Todos tenemos la edad de nuestras heridas. Todos nos quedamos pegados en la edad en que nos hirieron. La edad en que supimos que no éramos como los demás. La edad en que dejamos de crecer. El diputado De la Carrera decoró su Twitter personal de dos guitarras eléctricas. En su cabeza lo que está haciendo no es ni torpe o brutal, sino roquero. Piensa que hacer ruido es lo mismo que tener onda, ritmo. Que no pagar por las consecuencias de tus actos, es una forma de choreza. Que decir lo primero que se te pasa por la cabeza es lo mismo que ser libre.
Pero en De la Carrera las guitarras eléctricas no son símbolos de la música que se toca con ese instrumento, sino de su juventud en que tener una Fender Stratocaster era ser dios. De la Carrera pasó parte de su adolescencia en el Liceo 11, colegio fiscal de Las Condes por donde solían pasar los alumnos echados, como él, de colegios privados de la zona. Un ambiente en que ser el más duro, el más choro, el más descarado, era esencial.
Ahí, De la Carrera se hizo famoso por hacerle broma a los profesores y ser el más “choro” de entre los choros. Molestar fue su profesión, alardear también. Cuando volvió a los colegios privados (al Redland), su carácter rápido e insaciable, desconsiderado y winner, ya estaba formado. Consiguió gracias a ellos toda suerte de puestos y millones, aunque nunca del todo la confianza ni menos la admiración de sus pares.
Los zorrones no se habían cristalizado aún en los años setenta como una cultura propia, pero ya existían las bases sobre la que construirían su identidad futura.

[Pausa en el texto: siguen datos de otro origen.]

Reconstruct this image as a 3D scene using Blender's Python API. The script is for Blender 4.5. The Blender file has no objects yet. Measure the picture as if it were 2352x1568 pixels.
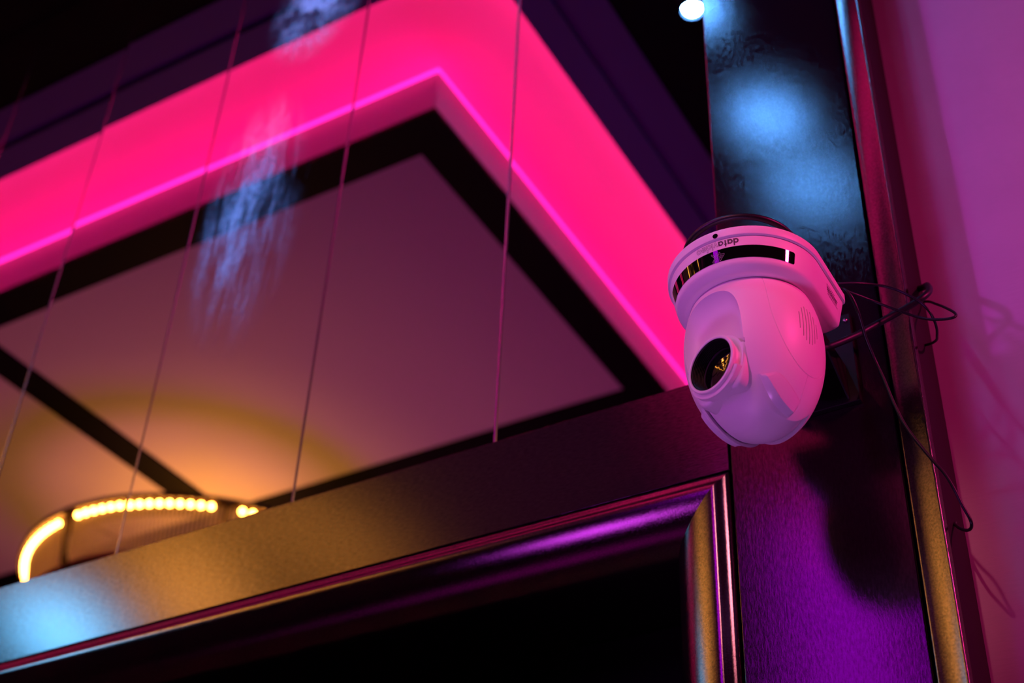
import bpy, bmesh, math, random
import numpy as np
from mathutils import Vector, Matrix
random.seed(4)
S = bpy.context.scene
COL = S.collection

# ------------------------------------------------------------------ camera
cam_d = bpy.data.cameras.new('camera')
cam = bpy.data.objects.new('camera', cam_d)
COL.objects.link(cam)
S.camera = cam
cam_d.sensor_width = 36.0
cam_d.lens = 50.68
cam_d.clip_start = 0.05
XA = Vector((0.8619093, 0.50552212, 0.03949363))        # camera right
YA = Vector((0.28242443, -0.54329637, 0.79061083))      # camera up
ZA = Vector((0.42112801, -0.67028086, -0.61104399))     # camera back
cam.matrix_world = Matrix(((XA.x, YA.x, ZA.x, 0), (XA.y, YA.y, ZA.y, 0), (XA.z, YA.z, ZA.z, 0), (0, 0, 0, 1)))
cam_d.dof.use_dof = True
cam_d.dof.focus_distance = 1.84
cam_d.dof.aperture_fstop = 3.2

# ------------------------------------------------------------------ colour management, world
S.view_settings.view_transform = 'Standard'
S.view_settings.look = 'None'
S.view_settings.gamma = 1.0
S.view_settings.use_curve_mapping = False
S.view_settings.exposure = 0.0
w = bpy.data.worlds.new('world')
S.world = w
w.use_nodes = True
w.node_tree.nodes['Background'].inputs[0].default_value = (0.03, 0.004, 0.03, 1)
w.node_tree.nodes['Background'].inputs[1].default_value = 0.1
S.cycles.caustics_reflective = False
S.cycles.caustics_refractive = False
S.cycles.sample_clamp_indirect = 3.0
S.cycles.max_bounces = 8

# mirror plane and the way from a point seen in the mirror to the real point
YM = 1.612
def my(yv):
    return 2 * YM - yv

# ------------------------------------------------------------------ lamps: the room's own and added fills
# watts (or radiance, for things that glow) per colour channel
LIGHT = {
    'violet_wash': (42, 2.6, 52),
    'lavender_front': (125, 29, 40),
    'violet_panel': (0.47, 0, 0.77),
    'pink_wash': (7.3, 0.2, 1.9),
    'blue_stage': (0.08, 0.3, 0.55),
    'violet_bounce_fill': (0.26, 0.07, 0.33),
    'magenta_ceiling_fill': (9, 0, 6.0),
    'blue_beam': (20, 150, 520),
    'led_line': (2.6, 0.05, 1.15),
    'bulb': (52, 18, 2.4),
    'led_in': (20, 0.02, 2.6),
    'led_out': (90, 1.6, 11),
    'spotlight': (52, 180, 470),
    'rod_fill': (6, 2.3, 0.9),
    'glow': (20, 6.8, 0.3),
}
def split(key):
    c = LIGHT[key]
    e = max(max(c), 1e-9)
    return e, tuple(v / e for v in c)
def area(key, loc, aim, size, size_y=None, spread=None):
    e, c = split(key)
    d = bpy.data.lights.new(key + '_lamp', 'AREA')
    d.energy = e
    d.color = c
    d.size = size
    d.shape = 'DISK'
    if size_y:
        d.shape = 'RECTANGLE'
        d.size_y = size_y
    if spread:
        d.spread = math.radians(spread)
    o = bpy.data.objects.new(key + '_lamp', d)
    COL.objects.link(o)
    o.location = loc
    o.rotation_euler = (Vector(aim) - Vector(loc)).to_track_quat('-Z', 'Y').to_euler()
    return o
def spot(key, loc, aim, angle, radius, blend=1.0):
    e, c = split(key)
    d = bpy.data.lights.new(key + '_lamp', 'SPOT')
    d.energy = e
    d.color = c
    d.spot_size = math.radians(angle)
    d.spot_blend = blend
    d.shadow_soft_size = radius
    o = bpy.data.objects.new(key + '_lamp', d)
    COL.objects.link(o)
    o.location = loc
    o.rotation_euler = (Vector(aim) - Vector(loc)).to_track_quat('-Z', 'Y').to_euler()
    return o
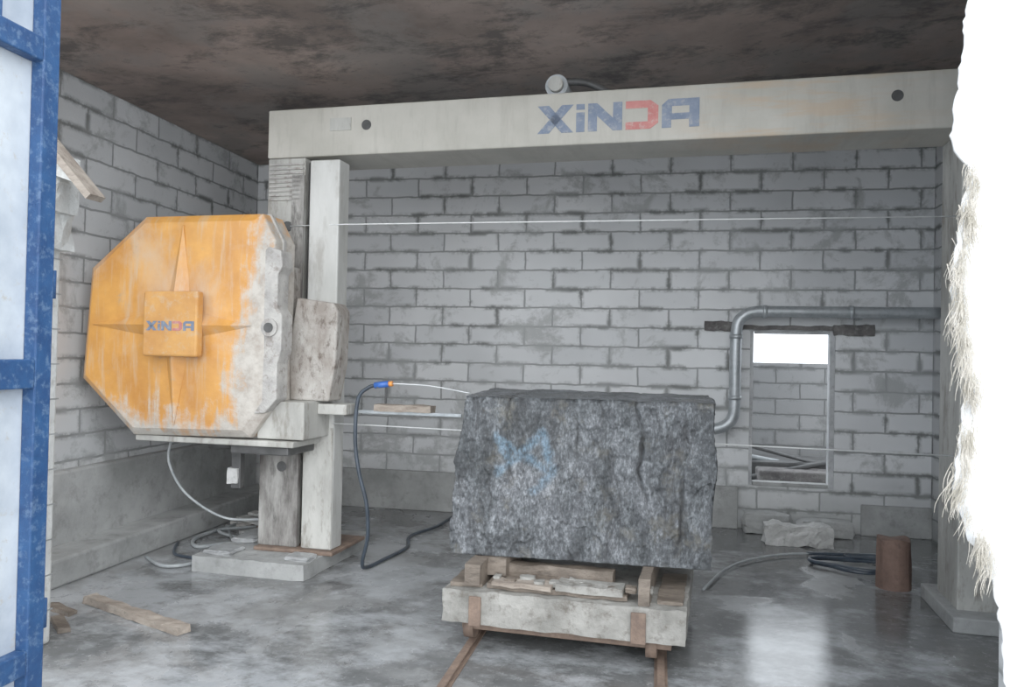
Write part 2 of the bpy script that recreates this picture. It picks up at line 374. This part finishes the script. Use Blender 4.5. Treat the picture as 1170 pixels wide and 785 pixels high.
# ------------------------------------------------------------------ lettering
def letters(prefix, x, z, h, y, t=.004, wide=1.0, gap=None):
    o = []
    def P(nm, pts, mat): o.append(prism(prefix+nm, [(x+a*wide*h, z+b*h) for a, b in pts], y-t, y, mat))
    P('X_a', [(0, 1), (.42, 1), (1.30, 0), (.88, 0)], M_txtblue); P('X_b', [(.88, 1), (1.30, 1), (.42, 0), (0, 0)], M_txtblue)
    x += 1.40*wide*h
    P('I_a', [(0, 0), (.30, 0), (.30, .70), (0, .70)], M_txtblue); P('I_b', [(0, .80), (.30, .80), (.30, 1), (0, 1)], M_txtblue)
    x += .42*wide*h
    P('N', [(0, 0), (.32, 0), (.32, .55), (.88, 0), (1.2, 0), (1.2, 1), (.88, 1), (.88, .45), (.32, 1), (0, 1)], M_txtblue)
    x += 1.32*wide*h
    P('D', [(0, 0), (.85, 0), (1.12, .2), (1.12, .8), (.85, 1), (0, 1), (0, .74), (.76, .74), (.76, .26), (0, .26)], M_txtred)
    x += 1.24*wide*h
    P('A', [(0, 0), (.32, 0), (.32, .28), (.92, .28), (.92, 0), (1.26, 0), (1.26, 1), (.22, 1), (0, .8), (0, .3)], M_txtblue)
    P('A_gap', [(.34, .50), (.92, .50), (.92, .74), (.34, .74)], gap or M_cream)
    o[-1].location.y -= t*.4
    return o

# ------------------------------------------------------------------ machine
parts = []
A = parts.append
A(rough_box('plinth', -3.44, -2.50, 5.45, 6.6, 0, .12, M_found, .008, .08))
A(boxes('column_foot', [(-3.10, -2.42, 5.74, 6.34, .12, .15)], M_rust, .008))
A(box('column_main', -3.12, -2.79, 5.86, 6.30, .15, 3.24, M_creamdirty, .01))
A(box('column_lower_stained', -3.10, -2.76, 5.80, 5.858, .15, 1.05, M_colstain, .01))
A(box('column_mid_stained', -2.90, -2.79, 5.845, 5.862, 1.4, 3.1, M_colstain, .004))
A(box('groove', -2.79, -2.715, 5.95, 6.2, .15, 3.24, M_dark, 0))
A(cyl('lead_screw', (-2.752, 5.90, .25), (-2.752, 5.90, 3.2), .022, M_dark))
A(box('column_slab', -2.715, -2.46, 5.80, 5.98, .15, 3.20, M_slab, .012))
A(box('slab_lower_dirt', -2.712, -2.463, 5.793, 5.80, .16, 1.1, M_creamdirty, 0))
A(cyl('port_upper', (-2.93, 5.842, 2.69), (-2.93, 5.90, 2.69), .04, M_dark))
A(cyl('port_lower', (-2.90, 5.792, .78), (-2.90, 5.84, .78), .04, M_dark))
bm = bmesh.new()
for k in range(9): add_box(bm, -3.10, -2.80, 5.845, 5.862, 2.90+k*.035, 2.915+k*.035)
A(from_bm('ribbed_cover', bm, M_residue))
A(box('beam', -3.13, 2.34, 5.86, 6.36, 3.245, 3.635, M_cream, .012))
A(box('beam_patch', -2.58, -2.40, 5.852, 5.862, 3.44, 3.54, M_creamdirty, 0))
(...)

Esta se basa en hacer, pensar, sentir, tomar, fumar igual que los “flaites”, con las certezas de no ser como ellos. No ser como ellos y sobre todo no terminar como ellos: presos, muertos, endeudados, miserables. Seguros en cambio que después de las carreras de autos, las competencias de piscola van a conseguir un puesto donde el papá o el tío, casarse con una de collar de perla y terminar de director de empresas y diputado como terminó, de hecho, Gonzalo de la Carrera.
Aunque en Gonzalo de la Carrera esta metamorfosis que convierte al zorrón en un caballero, no ocurrió del todo. Su ausencia total de sentido del humor no se lo permitió. Sufrió, lloró, pero no creció. Su cabeza y su alma siguen pegados en las peleas de rotonda, los “pechazos” y los “yo la tengo más grande que tú”.
Gonzalo de la Carrera es un privilegiado que no puede evitar comportarse como un pobre diablo. Un hombre que ha tenido todas las oportunidades que ha tenido, pero se da el lujo de vivir ofendido, pateando lo que encuentra y cayendo en todas las fake news y las trampas para bobos de las redes.
Machito de pueblo, como esos que se supone ya no tendría espacio después de la revolución feminista, De la Carrera solo sabe correr solo y hacia adelante sin importarle que lo haga hacia el abismo. Un abismo que quizás no sea tanto después de todo. Bolsonaro fue por muchos años un De la Carrera cualquiera y Trump, algo peor que eso. Cuando los razonables se acobardan, los matones pueden parecer hasta valientes. A la hora de votar este domingo, creo, es un peligro que recordar.